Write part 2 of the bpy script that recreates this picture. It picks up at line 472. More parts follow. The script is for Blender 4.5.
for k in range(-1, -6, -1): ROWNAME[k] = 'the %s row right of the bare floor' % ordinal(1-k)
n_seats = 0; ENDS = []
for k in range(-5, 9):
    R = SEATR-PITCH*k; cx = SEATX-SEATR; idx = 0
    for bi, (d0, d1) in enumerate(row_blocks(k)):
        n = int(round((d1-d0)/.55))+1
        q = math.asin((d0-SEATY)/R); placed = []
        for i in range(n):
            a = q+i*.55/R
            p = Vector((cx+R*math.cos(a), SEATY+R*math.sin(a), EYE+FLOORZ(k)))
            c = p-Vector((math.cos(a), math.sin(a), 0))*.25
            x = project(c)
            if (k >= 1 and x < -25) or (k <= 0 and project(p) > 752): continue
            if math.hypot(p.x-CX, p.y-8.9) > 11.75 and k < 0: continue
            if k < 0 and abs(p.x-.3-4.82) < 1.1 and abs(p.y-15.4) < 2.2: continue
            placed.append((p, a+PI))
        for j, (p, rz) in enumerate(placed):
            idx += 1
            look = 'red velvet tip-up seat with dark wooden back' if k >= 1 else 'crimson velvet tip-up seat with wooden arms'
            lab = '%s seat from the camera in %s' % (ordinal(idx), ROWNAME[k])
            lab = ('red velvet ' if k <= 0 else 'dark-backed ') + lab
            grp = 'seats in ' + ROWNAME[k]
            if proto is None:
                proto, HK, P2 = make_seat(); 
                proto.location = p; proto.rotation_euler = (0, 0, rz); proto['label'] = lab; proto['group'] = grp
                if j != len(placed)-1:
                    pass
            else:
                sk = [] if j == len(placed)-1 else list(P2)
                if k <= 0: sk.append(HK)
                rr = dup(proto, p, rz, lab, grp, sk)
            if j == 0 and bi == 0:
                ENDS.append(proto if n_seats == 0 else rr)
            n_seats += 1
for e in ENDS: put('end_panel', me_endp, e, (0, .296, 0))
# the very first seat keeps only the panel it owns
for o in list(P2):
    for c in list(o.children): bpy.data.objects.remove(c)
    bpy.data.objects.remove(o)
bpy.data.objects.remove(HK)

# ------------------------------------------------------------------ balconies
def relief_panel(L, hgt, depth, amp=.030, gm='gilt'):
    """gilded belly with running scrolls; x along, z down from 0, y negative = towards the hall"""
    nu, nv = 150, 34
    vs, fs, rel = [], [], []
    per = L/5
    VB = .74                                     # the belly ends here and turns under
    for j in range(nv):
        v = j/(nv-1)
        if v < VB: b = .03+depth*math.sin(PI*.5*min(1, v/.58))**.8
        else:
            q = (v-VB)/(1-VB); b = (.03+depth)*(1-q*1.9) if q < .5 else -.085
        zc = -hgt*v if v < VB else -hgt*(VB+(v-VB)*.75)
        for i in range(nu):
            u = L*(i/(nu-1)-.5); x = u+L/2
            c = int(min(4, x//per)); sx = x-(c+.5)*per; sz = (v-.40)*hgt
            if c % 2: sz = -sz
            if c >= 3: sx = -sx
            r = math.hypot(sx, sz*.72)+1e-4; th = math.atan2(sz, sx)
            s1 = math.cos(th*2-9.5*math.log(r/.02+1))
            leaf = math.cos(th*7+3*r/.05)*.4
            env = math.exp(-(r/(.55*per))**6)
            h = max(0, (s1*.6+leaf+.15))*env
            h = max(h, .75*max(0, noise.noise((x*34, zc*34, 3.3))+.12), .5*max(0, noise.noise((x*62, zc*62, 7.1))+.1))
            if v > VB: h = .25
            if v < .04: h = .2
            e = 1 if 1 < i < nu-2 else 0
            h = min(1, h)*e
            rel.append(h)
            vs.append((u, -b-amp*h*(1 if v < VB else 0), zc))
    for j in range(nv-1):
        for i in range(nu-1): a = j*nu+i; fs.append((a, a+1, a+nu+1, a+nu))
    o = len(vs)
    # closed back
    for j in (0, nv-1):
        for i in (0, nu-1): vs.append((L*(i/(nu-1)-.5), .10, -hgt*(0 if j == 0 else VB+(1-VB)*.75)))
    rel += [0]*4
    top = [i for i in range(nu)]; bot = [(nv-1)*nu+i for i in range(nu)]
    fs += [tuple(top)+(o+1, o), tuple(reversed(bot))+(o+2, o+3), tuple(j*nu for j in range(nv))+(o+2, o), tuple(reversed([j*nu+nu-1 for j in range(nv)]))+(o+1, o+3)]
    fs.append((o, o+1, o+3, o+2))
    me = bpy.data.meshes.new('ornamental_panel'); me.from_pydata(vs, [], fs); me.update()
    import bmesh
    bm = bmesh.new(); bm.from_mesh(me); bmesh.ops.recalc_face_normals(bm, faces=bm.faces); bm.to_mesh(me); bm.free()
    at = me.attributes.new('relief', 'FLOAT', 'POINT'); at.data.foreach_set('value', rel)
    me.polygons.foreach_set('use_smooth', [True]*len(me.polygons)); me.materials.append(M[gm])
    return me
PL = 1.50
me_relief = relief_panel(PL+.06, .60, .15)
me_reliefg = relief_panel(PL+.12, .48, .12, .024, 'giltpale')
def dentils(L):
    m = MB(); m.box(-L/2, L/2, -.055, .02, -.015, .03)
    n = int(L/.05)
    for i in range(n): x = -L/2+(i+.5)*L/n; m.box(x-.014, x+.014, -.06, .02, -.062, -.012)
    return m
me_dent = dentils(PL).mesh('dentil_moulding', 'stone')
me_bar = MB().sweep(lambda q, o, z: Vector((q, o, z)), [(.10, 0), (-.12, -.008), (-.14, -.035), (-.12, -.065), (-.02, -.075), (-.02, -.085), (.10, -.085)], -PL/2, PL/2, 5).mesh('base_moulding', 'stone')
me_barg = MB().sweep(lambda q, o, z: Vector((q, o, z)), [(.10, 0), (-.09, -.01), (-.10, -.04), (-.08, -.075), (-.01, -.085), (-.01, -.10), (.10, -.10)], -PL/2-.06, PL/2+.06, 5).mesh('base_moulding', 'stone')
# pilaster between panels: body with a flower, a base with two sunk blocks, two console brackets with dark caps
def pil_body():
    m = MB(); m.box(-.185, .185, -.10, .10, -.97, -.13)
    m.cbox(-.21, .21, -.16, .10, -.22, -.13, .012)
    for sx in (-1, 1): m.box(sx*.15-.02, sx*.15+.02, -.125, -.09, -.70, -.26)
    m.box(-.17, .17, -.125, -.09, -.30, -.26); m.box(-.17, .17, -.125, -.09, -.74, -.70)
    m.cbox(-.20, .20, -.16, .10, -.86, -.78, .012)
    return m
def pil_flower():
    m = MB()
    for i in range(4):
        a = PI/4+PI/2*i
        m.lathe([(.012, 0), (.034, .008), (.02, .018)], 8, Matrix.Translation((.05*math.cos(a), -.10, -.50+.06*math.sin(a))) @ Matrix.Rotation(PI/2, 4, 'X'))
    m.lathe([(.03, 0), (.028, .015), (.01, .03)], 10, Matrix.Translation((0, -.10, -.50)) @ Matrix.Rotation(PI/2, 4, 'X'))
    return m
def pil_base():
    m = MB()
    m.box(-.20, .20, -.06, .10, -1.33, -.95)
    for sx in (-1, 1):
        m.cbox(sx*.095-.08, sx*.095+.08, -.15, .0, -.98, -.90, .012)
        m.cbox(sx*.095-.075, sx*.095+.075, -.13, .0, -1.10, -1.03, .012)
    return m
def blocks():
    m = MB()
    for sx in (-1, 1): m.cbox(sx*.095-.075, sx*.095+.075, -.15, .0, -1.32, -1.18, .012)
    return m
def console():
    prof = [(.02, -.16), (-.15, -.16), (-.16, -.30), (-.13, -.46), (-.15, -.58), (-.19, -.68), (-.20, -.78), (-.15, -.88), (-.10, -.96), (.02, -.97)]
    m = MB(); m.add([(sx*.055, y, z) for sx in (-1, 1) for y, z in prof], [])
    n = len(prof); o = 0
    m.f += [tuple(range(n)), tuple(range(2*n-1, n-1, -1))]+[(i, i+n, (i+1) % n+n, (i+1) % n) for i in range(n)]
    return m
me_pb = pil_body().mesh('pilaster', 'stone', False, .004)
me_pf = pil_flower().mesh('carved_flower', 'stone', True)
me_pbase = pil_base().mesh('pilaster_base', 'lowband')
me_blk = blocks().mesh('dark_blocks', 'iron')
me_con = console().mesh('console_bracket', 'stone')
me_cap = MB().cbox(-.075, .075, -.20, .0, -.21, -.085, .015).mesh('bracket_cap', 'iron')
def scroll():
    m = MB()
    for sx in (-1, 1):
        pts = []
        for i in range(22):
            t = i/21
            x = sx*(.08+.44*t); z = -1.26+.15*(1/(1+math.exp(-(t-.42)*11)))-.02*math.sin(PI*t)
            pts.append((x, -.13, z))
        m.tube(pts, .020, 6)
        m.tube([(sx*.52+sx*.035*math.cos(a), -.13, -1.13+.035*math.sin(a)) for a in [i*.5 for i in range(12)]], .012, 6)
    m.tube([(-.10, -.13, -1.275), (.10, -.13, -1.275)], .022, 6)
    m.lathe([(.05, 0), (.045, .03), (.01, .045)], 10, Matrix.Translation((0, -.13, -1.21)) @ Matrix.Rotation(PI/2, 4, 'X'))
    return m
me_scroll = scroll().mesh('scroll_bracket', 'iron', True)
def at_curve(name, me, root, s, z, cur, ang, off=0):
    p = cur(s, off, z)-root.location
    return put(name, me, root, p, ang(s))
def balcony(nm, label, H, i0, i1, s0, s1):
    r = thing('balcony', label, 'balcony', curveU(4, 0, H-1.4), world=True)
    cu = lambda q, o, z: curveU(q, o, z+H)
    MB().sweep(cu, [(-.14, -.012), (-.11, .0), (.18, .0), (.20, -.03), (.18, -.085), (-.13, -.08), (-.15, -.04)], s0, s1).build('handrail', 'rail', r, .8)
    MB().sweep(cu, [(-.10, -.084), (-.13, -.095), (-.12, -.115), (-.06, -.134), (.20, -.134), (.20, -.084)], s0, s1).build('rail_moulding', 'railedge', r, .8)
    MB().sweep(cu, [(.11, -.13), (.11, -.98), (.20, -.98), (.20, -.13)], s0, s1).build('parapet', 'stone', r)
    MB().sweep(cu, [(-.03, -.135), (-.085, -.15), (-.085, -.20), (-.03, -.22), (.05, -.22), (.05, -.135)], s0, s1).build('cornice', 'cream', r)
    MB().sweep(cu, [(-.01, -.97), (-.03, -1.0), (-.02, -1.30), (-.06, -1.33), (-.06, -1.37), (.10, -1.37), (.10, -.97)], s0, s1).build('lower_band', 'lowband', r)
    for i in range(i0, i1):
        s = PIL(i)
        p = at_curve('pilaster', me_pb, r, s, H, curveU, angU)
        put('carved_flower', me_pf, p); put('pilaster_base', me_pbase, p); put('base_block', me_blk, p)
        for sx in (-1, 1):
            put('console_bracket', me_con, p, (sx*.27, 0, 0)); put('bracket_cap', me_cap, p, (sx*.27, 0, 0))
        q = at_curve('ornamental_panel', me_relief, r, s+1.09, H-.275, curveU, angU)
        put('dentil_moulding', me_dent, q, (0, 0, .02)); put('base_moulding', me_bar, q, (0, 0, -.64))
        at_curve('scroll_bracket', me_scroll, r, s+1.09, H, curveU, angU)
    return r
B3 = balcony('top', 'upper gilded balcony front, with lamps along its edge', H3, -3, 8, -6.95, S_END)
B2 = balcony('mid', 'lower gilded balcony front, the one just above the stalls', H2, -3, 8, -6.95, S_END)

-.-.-

Given request:
Set down, without any change, only the lines from the line that holds "e = 1 if 1 < i < nu-2 else 0" through the line that holds "me_relief = relief_panel(PL+.06, .60, .15)", both lines included.

Correct output:
            e = 1 if 1 < i < nu-2 else 0
            h = min(1, h)*e
            rel.append(h)
            vs.append((u, -b-amp*h*(1 if v < VB else 0), zc))
    for j in range(nv-1):
        for i in range(nu-1): a = j*nu+i; fs.append((a, a+1, a+nu+1, a+nu))
    o = len(vs)
    # closed back
    for j in (0, nv-1):
        for i in (0, nu-1): vs.append((L*(i/(nu-1)-.5), .10, -hgt*(0 if j == 0 else VB+(1-VB)*.75)))
    rel += [0]*4
    top = [i for i in range(nu)]; bot = [(nv-1)*nu+i for i in range(nu)]
    fs += [tuple(top)+(o+1, o), tuple(reversed(bot))+(o+2, o+3), tuple(j*nu for j in range(nv))+(o+2, o), tuple(reversed([j*nu+nu-1 for j in range(nv)]))+(o+1, o+3)]
    fs.append((o, o+1, o+3, o+2))
    me = bpy.data.meshes.new('ornamental_panel'); me.from_pydata(vs, [], fs); me.update()
    import bmesh
    bm = bmesh.new(); bm.from_mesh(me); bmesh.ops.recalc_face_normals(bm, faces=bm.faces); bm.to_mesh(me); bm.free()
    at = me.attributes.new('relief', 'FLOAT', 'POINT'); at.data.foreach_set('value', rel)
    me.polygons.foreach_set('use_smooth', [True]*len(me.polygons)); me.materials.append(M[gm])
    return me
PL = 1.50
me_relief = relief_panel(PL+.06, .60, .15)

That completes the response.